Work to do:
Extract the full listing below without altering a single character.
● ● ● ●
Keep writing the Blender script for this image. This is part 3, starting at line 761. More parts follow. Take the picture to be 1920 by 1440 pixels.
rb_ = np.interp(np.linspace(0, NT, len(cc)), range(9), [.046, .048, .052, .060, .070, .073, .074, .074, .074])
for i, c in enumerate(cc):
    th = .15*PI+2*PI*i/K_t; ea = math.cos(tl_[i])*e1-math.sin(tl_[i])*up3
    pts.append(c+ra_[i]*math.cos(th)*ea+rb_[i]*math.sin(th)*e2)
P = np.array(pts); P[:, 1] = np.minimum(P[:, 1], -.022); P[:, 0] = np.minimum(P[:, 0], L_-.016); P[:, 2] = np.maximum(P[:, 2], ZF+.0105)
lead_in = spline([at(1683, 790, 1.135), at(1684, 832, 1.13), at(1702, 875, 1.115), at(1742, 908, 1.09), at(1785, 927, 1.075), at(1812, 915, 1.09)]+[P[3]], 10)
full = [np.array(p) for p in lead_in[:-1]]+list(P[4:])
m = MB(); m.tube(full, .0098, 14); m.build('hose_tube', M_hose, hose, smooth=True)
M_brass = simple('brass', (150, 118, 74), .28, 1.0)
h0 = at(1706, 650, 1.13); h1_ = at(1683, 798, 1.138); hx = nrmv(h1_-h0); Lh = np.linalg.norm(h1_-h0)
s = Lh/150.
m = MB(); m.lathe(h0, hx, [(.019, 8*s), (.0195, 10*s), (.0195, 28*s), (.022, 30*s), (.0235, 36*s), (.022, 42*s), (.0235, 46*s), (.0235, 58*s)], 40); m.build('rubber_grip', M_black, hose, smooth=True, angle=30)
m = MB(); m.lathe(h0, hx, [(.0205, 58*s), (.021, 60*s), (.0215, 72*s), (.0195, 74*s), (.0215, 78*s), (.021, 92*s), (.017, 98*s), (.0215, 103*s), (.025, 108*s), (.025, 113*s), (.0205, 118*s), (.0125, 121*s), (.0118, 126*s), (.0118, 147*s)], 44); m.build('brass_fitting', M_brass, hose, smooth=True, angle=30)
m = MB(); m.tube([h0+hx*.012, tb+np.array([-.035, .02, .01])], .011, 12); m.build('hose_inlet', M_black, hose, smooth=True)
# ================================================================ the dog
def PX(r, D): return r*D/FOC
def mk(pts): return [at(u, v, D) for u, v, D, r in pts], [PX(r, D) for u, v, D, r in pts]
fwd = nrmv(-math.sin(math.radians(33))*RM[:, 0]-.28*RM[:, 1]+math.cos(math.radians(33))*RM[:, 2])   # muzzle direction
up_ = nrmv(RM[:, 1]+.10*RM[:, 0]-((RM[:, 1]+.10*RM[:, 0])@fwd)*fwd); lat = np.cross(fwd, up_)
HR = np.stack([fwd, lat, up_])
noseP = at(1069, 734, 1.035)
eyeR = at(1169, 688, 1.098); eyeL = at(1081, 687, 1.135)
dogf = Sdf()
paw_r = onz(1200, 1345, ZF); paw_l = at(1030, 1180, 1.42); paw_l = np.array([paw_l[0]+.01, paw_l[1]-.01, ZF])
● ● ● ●
Exercise answer:
Keep writing the Blender script for this image. This is part 3, starting at line 761. More parts follow. Take the picture to be 1920 by 1440 pixels.
rb_ = np.interp(np.linspace(0, NT, len(cc)), range(9), [.046, .048, .052, .060, .070, .073, .074, .074, .074])
for i, c in enumerate(cc):
    th = .15*PI+2*PI*i/K_t; ea = math.cos(tl_[i])*e1-math.sin(tl_[i])*up3
    pts.append(c+ra_[i]*math.cos(th)*ea+rb_[i]*math.sin(th)*e2)
P = np.array(pts); P[:, 1] = np.minimum(P[:, 1], -.022); P[:, 0] = np.minimum(P[:, 0], L_-.016); P[:, 2] = np.maximum(P[:, 2], ZF+.0105)
lead_in = spline([at(1683, 790, 1.135), at(1684, 832, 1.13), at(1702, 875, 1.115), at(1742, 908, 1.09), at(1785, 927, 1.075), at(1812, 915, 1.09)]+[P[3]], 10)
full = [np.array(p) for p in lead_in[:-1]]+list(P[4:])
m = MB(); m.tube(full, .0098, 14); m.build('hose_tube', M_hose, hose, smooth=True)
M_brass = simple('brass', (150, 118, 74), .28, 1.0)
h0 = at(1706, 650, 1.13); h1_ = at(1683, 798, 1.138); hx = nrmv(h1_-h0); Lh = np.linalg.norm(h1_-h0)
s = Lh/150.
m = MB(); m.lathe(h0, hx, [(.019, 8*s), (.0195, 10*s), (.0195, 28*s), (.022, 30*s), (.0235, 36*s), (.022, 42*s), (.0235, 46*s), (.0235, 58*s)], 40); m.build('rubber_grip', M_black, hose, smooth=True, angle=30)
m = MB(); m.lathe(h0, hx, [(.0205, 58*s), (.021, 60*s), (.0215, 72*s), (.0195, 74*s), (.0215, 78*s), (.021, 92*s), (.017, 98*s), (.0215, 103*s), (.025, 108*s), (.025, 113*s), (.0205, 118*s), (.0125, 121*s), (.0118, 126*s), (.0118, 147*s)], 44); m.build('brass_fitting', M_brass, hose, smooth=True, angle=30)
m = MB(); m.tube([h0+hx*.012, tb+np.array([-.035, .02, .01])], .011, 12); m.build('hose_inlet', M_black, hose, smooth=True)
# ================================================================ the dog
def PX(r, D): return r*D/FOC
def mk(pts): return [at(u, v, D) for u, v, D, r in pts], [PX(r, D) for u, v, D, r in pts]
fwd = nrmv(-math.sin(math.radians(33))*RM[:, 0]-.28*RM[:, 1]+math.cos(math.radians(33))*RM[:, 2])   # muzzle direction
up_ = nrmv(RM[:, 1]+.10*RM[:, 0]-((RM[:, 1]+.10*RM[:, 0])@fwd)*fwd); lat = np.cross(fwd, up_)
HR = np.stack([fwd, lat, up_])
noseP = at(1069, 734, 1.035)
eyeR = at(1169, 688, 1.098); eyeL = at(1081, 687, 1.135)
dogf = Sdf()
paw_r = onz(1200, 1345, ZF); paw_l = at(1030, 1180, 1.42); paw_l = np.array([paw_l[0]+.01, paw_l[1]-.01, ZF])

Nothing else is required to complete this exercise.